14. The Duchess of Langeais Max Ophüls
The film, an adaptation of the Balzac novel, was meant to be a comeback vehicle for Greta Garbo. Screen tests were taken, but the film could not get financial backing and fell apart.
15. The Crusades Paul Verhoeven
With a $150 million budget, Arnold Schwarzenegger was signed for the lead role. The film was to be produced by Carolco, who in the same year produced Renny Harlin’s Cutthroat Island. The company didn’t want to take a risk by doing two big-budget films at once, so Verhoeven made Showgirls instead while Cutthroat Island filmed. When Cutthroat Island flopped, Carolco went bankrupt and The Crusades never materialized.
16. The Cradle Will Rock, Orson Welles
Based on story of Welles’s 1937 production. John Landis and George Folsey to executive produce. Welles rewrote screenplay by Ring Lardner Jr. Rupert Everett to star as Welles.

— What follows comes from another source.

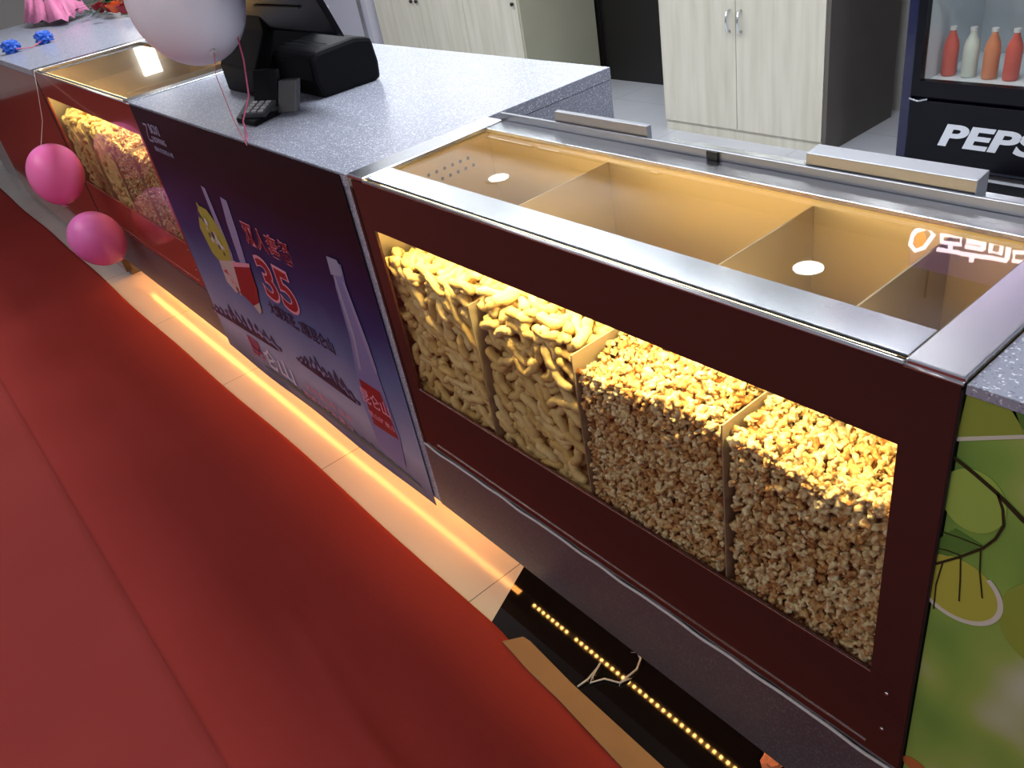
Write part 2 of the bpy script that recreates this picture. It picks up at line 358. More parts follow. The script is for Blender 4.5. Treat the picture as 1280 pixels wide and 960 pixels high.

17. À la recherche du temps perdu, Joseph Losey
In the Seventies Harold Pinter teamed up Losey and Proust scholar Barbara Bray to develop a screenplay.
18. Gershwin, Martin Scorsese
Paul Schrader wrote the script for this biopic about the American composer. It was intended that there would be lavish production numbers of Gershwin’s works that would be related to scenes from his life discussed by Gershwin on a psychologist’s couch. The project was cancelled due to complications with rights and the fear that a young audience would not understand or care about Gershwin.
19. The House of Bernarda Alba, Luis Buñuel
20. The Conquest of Mexico, Werner Herzog
From the perspective of the conquered Aztecs. He says the film would be so expensive that it could only be made with the backing of a Hollywood studio.